Mitch and I had become the Laurel and Hardy of cyberspace. We began filing suits and winning them. We hadn’t been at it very long at all before we both realized that this was going to go on for all of our natural lives—it was going to go on for centuries into the future. And that future society, if it managed to exist at all, was going to have to work hard to assimilate all of these changes.
At a certain point, Mitch decided that, for financial reasons and because it was too far outside the halls
of power, he wanted to shut down the Cambridge office. So we moved to a big office on M Street in D.C., where we started to behave like a Washington special interest group. We were lobbying and producing court positions and lobbying and suing and lobbying and suing.

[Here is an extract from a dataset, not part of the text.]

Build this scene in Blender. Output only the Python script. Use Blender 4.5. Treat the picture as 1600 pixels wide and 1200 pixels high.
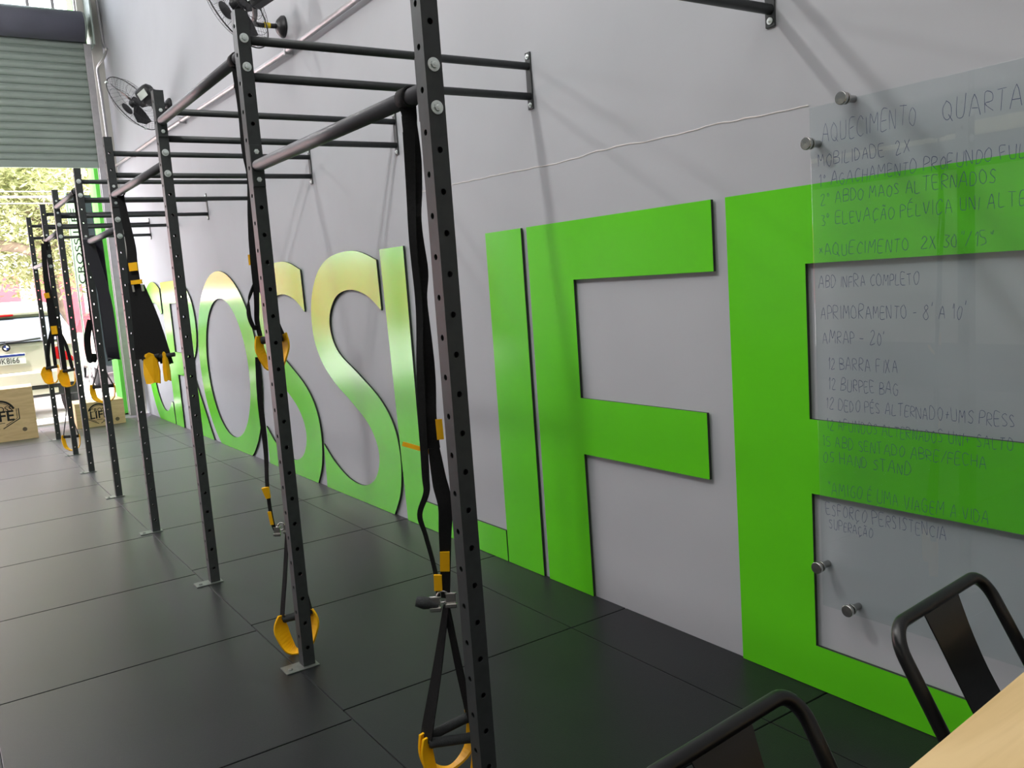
import bpy, bmesh, math, random
from mathutils import Vector, Matrix, noise

for _o in list(bpy.data.objects):
    bpy.data.objects.remove(_o, do_unlink=True)
S = bpy.context.scene
C = S.collection
R = math.radians

# ------------------------------------------------------------------ camera
# world: the long grey wall is the plane x = 0, the room lies at x < 0, +y runs to the street, z is up (metres)
CAM = Vector((-2.3656, -0.5923, 1.4611))
YAW, PITCH, ROLL, FPX = R(33.935), R(-7.0777), R(-4.0896), 1350.58
fwd = Vector((math.sin(YAW) * math.cos(PITCH), math.cos(YAW) * math.cos(PITCH), math.sin(PITCH)))
rgt = Vector((math.cos(YAW), -math.sin(YAW), 0))
upv = rgt.cross(fwd)
cr = math.cos(ROLL) * rgt + math.sin(ROLL) * upv
cu = -math.sin(ROLL) * rgt + math.cos(ROLL) * upv
cam_d = bpy.data.cameras.new('camera')
cam_o = bpy.data.objects.new('camera', cam_d)
C.objects.link(cam_o)
cam_o.matrix_world = Matrix(((cr.x, cu.x, -fwd.x, CAM.x), (cr.y, cu.y, -fwd.y, CAM.y), (cr.z, cu.z, -fwd.z, CAM.z), (0, 0, 0, 1)))
cam_d.sensor_fit = 'HORIZONTAL'
cam_d.sensor_width = 36
cam_d.lens = FPX * 36 / 1600
cam_d.clip_start = 0.02
cam_d.clip_end = 300
S.camera = cam_o

# ------------------------------------------------------------------ light
S.view_settings.view_transform = 'Standard'
S.view_settings.look = 'None'
S.view_settings.exposure = 0.0
S.view_settings.gamma = 1.0
S.view_settings.use_curve_mapping = False

wd = bpy.data.worlds.new('sky')
S.world = wd
wd.use_nodes = True
bg = wd.node_tree.nodes['Background']
bg.inputs[0].default_value = (0.96, 0.935, 1.0, 1)
bg.inputs[1].default_value = 9.0


def lamp(kind, name, loc, energy, color=(1, 1, 1), **kw):
    d = bpy.data.lights.new(name, kind)
    d.energy = energy
    d.color = color
    for k, v in kw.items():
        setattr(d, k, v)
    o = bpy.data.objects.new(name, d)
    C.objects.link(o)
    o.location = loc
    return o


sun = lamp('SUN', 'sun', (0, 0, 30), 24.0, (1.0, 0.98, 0.95), angle=R(2))
sun.rotation_euler = (Vector((0.30, 0.08, -1.0)).to_track_quat('-Z', 'Y')).to_euler()
for ly, le in ((2.9, 165), (5.85, 115), (8.8, 80)):
    lamp('POINT', 'ceiling_lamp_light', (-2.9, ly, 4.35), le, (1.0, 0.98, 0.95), shadow_soft_size=0.07)

fill_light = lamp('AREA', 'soft_fill_light', (-3.4, 0.6, 6.1), 200, (1.0, 0.99, 0.97), shape='RECTANGLE', size=5.0, size_y=7.0)  # unseen soft fill added overhead to brighten the near end, not a fixture


# ------------------------------------------------------------------ materials
def mat(name, col, rough=0.5, metal=0.0, spec=0.5, nscale=0, namp=0.0, bump=0.0, bscale=200, coat=0.0, emis=None, coords='Object'):
    m = bpy.data.materials.new(name)
    m.use_nodes = True
    nt = m.node_tree
    b = nt.nodes['Principled BSDF']
    b.inputs['Base Color'].default_value = (*col, 1)
    b.inputs['Roughness'].default_value = rough
    b.inputs['Metallic'].default_value = metal
    b.inputs['Specular IOR Level'].default_value = spec
    if coat:
        b.inputs['Coat Weight'].default_value = coat
        b.inputs['Coat Roughness'].default_value = 0.05
    if emis:
        b.inputs['Emission Color'].default_value = (*emis[0], 1)
        b.inputs['Emission Strength'].default_value = emis[1]
    tc = nt.nodes.new('ShaderNodeTexCoord')
    if namp:
        n = nt.nodes.new('ShaderNodeTexNoise')
        n.inputs['Scale'].default_value = nscale
        n.inputs['Detail'].default_value = 6
        nt.links.new(tc.outputs[coords], n.inputs['Vector'])
        r = nt.nodes.new('ShaderNodeValToRGB')
        r.color_ramp.elements[0].position = 0.3
        r.color_ramp.elements[1].position = 0.7
        lo = [max(0, c * (1 - namp)) for c in col]
        hi = [min(1, c * (1 + namp)) for c in col]
        r.color_ramp.elements[0].color = (*lo, 1)
        r.color_ramp.elements[1].color = (*hi, 1)
        nt.links.new(n.outputs['Fac'], r.inputs[0])
        nt.links.new(r.outputs[0], b.inputs['Base Color'])
    if bump:
        n2 = nt.nodes.new('ShaderNodeTexNoise')
        n2.inputs['Scale'].default_value = bscale
        n2.inputs['Detail'].default_value = 4
        nt.links.new(tc.outputs[coords], n2.inputs['Vector'])
        bp = nt.nodes.new('ShaderNodeBump')
        bp.inputs['Strength'].default_value = bump
        bp.inputs['Distance'].default_value = 0.01
        nt.links.new(n2.outputs['Fac'], bp.inputs['Height'])
        nt.links.new(bp.outputs[0], b.inputs['Normal'])
    return m


def lin(r, g, b):
    f = lambda c: ((c / 255 + 0.055) / 1.055) ** 2.4 if c > 10 else c / 255 / 12.92
    return (f(r), f(g), f(b))


M = {}
M['wall'] = mat('painted plaster', lin(180, 182, 187), 0.75, 0, 0.25, 1.3, 0.035, 0.10, 14)
M['wall2'] = mat('pale plaster', lin(200, 198, 190), 0.8, 0, 0.2, 1.1, 0.05)
M['blind'] = mat('cream blind', lin(236, 232, 196), 0.8, 0, 0.2, 1.1, 0.03)
M['dado'] = mat('blue grey dado', lin(74, 82, 90), 0.7, 0, 0.2, 1.1, 0.05)
M['crack'] = mat('crack filler', lin(214, 210, 208), 0.85, 0, 0.2)
M['ceil'] = mat('ceiling paint', lin(205, 205, 205), 0.9)
M['rubber'] = mat('rubber mat', lin(28, 30, 31), 0.34, 0, 0.25, 2.2, 0.16, 0.08, 260)
M['under'] = mat('mat joint', lin(22, 22, 23), 0.9)
M['green'] = mat('green laminate', lin(98, 210, 32), 0.17, 0, 0.32, 3.0, 0.03)
M['edge'] = mat('dark letter edge', lin(38, 44, 38), 0.6)
M['black'] = mat('black powder coat', lin(56, 59, 60), 0.45, 0, 0.32, 40, 0.1)
M['bar'] = mat('dark grey bar', lin(88, 88, 93), 0.5, 0, 0.4, 30, 0.08)
M['zinc'] = mat('zinc', lin(222, 230, 228), 0.35, 0.55, 0.5, 60, 0.1)
M['steel'] = mat('galvanised pipe', lin(176, 174, 176), 0.42, 0.6, 0.5, 15, 0.08)
M['plate'] = mat('base plate', lin(120, 124, 122), 0.4, 0.6, 0.5, 40, 0.15)
M['strap'] = mat('black webbing', lin(24, 24, 25), 0.8, 0, 0.25, 120, 0.2, 0.3, 500)
M['band'] = mat('rubber band', lin(40, 40, 48), 0.35, 0, 0.5)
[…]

That was all Jerry Berman’s doing because by then he had become our executive director.
Although John Gilmore was not really a founder of the EFF, he was definitely a sustainer. At one point, it was just him and me, and we left Washington, D.C., and brought the EFF to San Francisco, where it was located for a while in Toad Hall, the house that John owns in the Panhandle in which I now live.

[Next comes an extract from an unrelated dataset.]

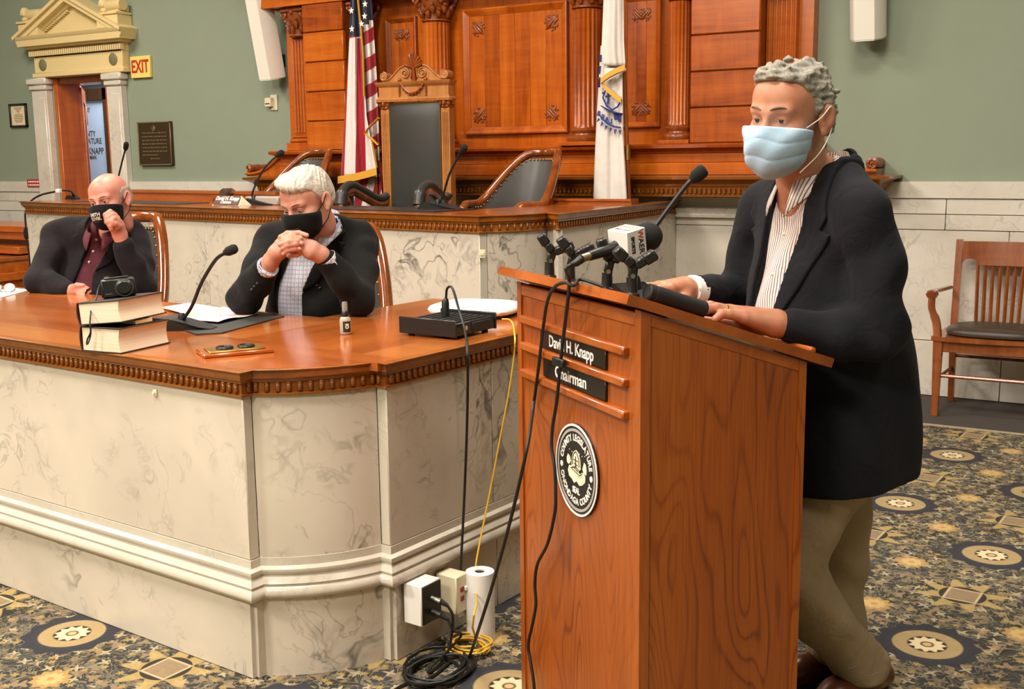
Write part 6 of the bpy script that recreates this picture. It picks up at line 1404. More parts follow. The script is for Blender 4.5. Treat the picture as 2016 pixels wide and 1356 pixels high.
def sdf_obj(name, parts, mat, parent=None, ang=0):
    """parts: list of (field, lo, hi, cell); all joined into one mesh"""
    Vs, Qs, o = [], [], 0
    for f, lo, hi, h in parts:
        v, q = polygonize(f, lo, hi, h); Vs.append(v); Qs.append(q+o); o += len(v)
    Vs = np.concatenate(Vs); Qs = np.concatenate(Qs); me = bpy.data.meshes.new(name); me.vertices.add(len(Vs)); me.vertices.foreach_set('co', Vs.astype(F32).ravel())
    me.loops.add(len(Qs)*4); me.loops.foreach_set('vertex_index', Qs.astype(np.int32).ravel()); me.polygons.add(len(Qs)); me.polygons.foreach_set('loop_start', np.arange(0, len(Qs)*4, 4, dtype=np.int32)); me.polygons.foreach_set('loop_total', np.full(len(Qs), 4, np.int32))
    me.update(calc_edges=True); me.validate(); me.materials.append(mat); me.polygons.foreach_set('use_smooth', [True]*len(me.polygons))
    oo = bpy.data.objects.new(name, me); COL.objects.link(oo)
    if parent is not None: oo.parent = parent; oo.matrix_parent_inverse = base_world(parent).inverted()
    return oo
def bb(pts, m): a = np.array([list(p) for p in pts]); return a.min(0)-m, a.max(0)+m
# ---- head in its own frame: x = person's right, y = forward, z = up, origin between the eyes' height and the ears
def head_field(bald=False):
    base = su(.03, elp((0, -.018, .035), (.076, .098, .084)), elp((0, .04, .04), (.061, .05, .056)), elp((0, .036, -.035), (.060, .056, .07)), elp((0, .03, -.078), (.053, .056, .036)), elp((0, .072, -.097), (.021, .017, .017)))
    f = base
    for s in (-1, 1):
        f = su(.018, f, elp((s*.044, .055, -.026), (.021, .023, .02)), cap((s*.042, .076, .019), (s*.013, .088, .017), .0085, .0085))
    f = su(.012, f, cap((0, .088, .008), (0, .114, -.038), .0075, .012))
    for s in (-1, 1): f = su(.007, f, elp((s*.0135, .1, -.043), (.0085, .011, .009)))
    for s in (-1, 1):
        f = sub(f, elp((s*.031, .099, -.001), (.0165, .014, .0105)), .012)
        f = su(.004, f, elp((s*.031, .0735, .001), (.0155, .0155, .0148)))
        f = sub(f, elp((s*.031, .0925, -.0025), (.0135, .011, .0042)), .0025)
    f = su(.006, f, cap((-.02, .097, -.068), (.02, .097, -.068), .007, .007)); f = sub(f, cap((-.022, .108, -.0685), (.022, .108, -.0685), .003, .003), .003)
    for s in (-1, 1):
        R = RZ(s*math.radians(24)) @ RX(math.radians(12))
        ear = elp((s*.083, -.016, -.004), (.0085, .021, .034), R); ear = sub(ear, elp((s*.093, -.012, .0), (.0085, .012, .022), R), .004); ear = su(.004, ear, elp((s*.0815, -.008, -.033), (.0065, .009, .011)))
        f = su(.006, f, ear)
    return f
HEADF = head_field()
NECK = cap((0, -.036, -.05), (0, -.062, -.20), .056, .060)
HEADN = su(.03, HEADF, NECK)
HEADS = su(.03, HEADF, cap((0, -.036, -.05), (0, -.048, -.115), .054, .050))
def head_frame(pos, fwd, up=(0, 0, 1), roll=0.0):
    y = Vector(fwd).normalized(); x = y.cross(Vector(up)).normalized(); z = x.cross(y); Mx = frame(pos, x, y, z); return Mx @ RY(roll)
def eye_parts(root, HM, s, iris, gaze=(0, 1, 0), lid=0.0):
    wh = plain('eye_white', '#d9cfc4', .25, var=.02); ir = plain('iris', iris, .2, var=.1)
    for sx in (-1, 1):
        c = HM @ Vector((sx*.031*s, .0745*s, -.0005*s)); g = (HM.to_3x3() @ Vector(gaze)).normalized(); b = MB(); b.ell((0, 0, 0), (.0127*s,)*3, T(*c), 16, 10)
        b.build('eye', wh, root, 80); q = g.to_track_quat('Z', 'Y').to_matrix().to_4x4(); b = MB(); b.lathe([(0, .0131*s), (.0028*s, .01305*s), (.0058*s, .0122*s), (.006*s, .0112*s)], 14, T(*c) @ q); b.build('iris', ir, root, 80)
        b = MB(); b.lathe([(0, .0135*s), (.0026*s, .0133*s), (.0027*s, .0125*s)], 12, T(*c) @ q); b.build('pupil', M['black'], root, 80)
def brows(root, HM, s, mat, th=.0042, raise_=0.0):
    for sx in (-1, 1):
        pts = [(sx*.012, .0985, .0195+raise_), (sx*.026, .0965, .025+raise_), (sx*.04, .0885, .0245+raise_), (sx*.05, .076, .0175+raise_)]
        b = MB(); b.tube([HM @ (Vector(p)*s) for p in catmull(pts, 4)], [th*s*k for k in (.6, .8, .95, 1, 1, 1, .95, .9, .8, .7, .6, .45, .3)], 8, flat=.7); b.build('eyebrow', mat, root, 80)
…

John and I have both derived something from our uneasy relationship because in many ways, it is exactly like my uneasy relationship with Weir. With Weir, I always want something much more ordered, like a comfortable rhyming scheme in a song while he insists on inserting all these additional syllables into my lyrics. In terms of my work with John on the EFF, he has always been the guy who said, “No, there can only be five syllables in that.” In other words, he is like me in our relationship.
Insofar as Mitch, John, and myself are concerned, this funny kind of serendipity came into play where three clouds that were rotating around one another came into synchrony and ended up producing the Electronic Frontier Foundation, as well as a bunch of other stuff that then became my mission for the next twenty-three years of my life.
Aside from Operation Sun Devil, a lot of things that had come before helped draw me into doing this. Writing songs for the Grateful Dead taught me that a jealous view of copyright was not necessarily in one’s own best interest. If you were particular about copies being made of your material—something that at that time was still considered to be theft—this did not work to your advantage. The Dead would let anyone tape their shows but not sell those tapes, which led to the creation of a real community.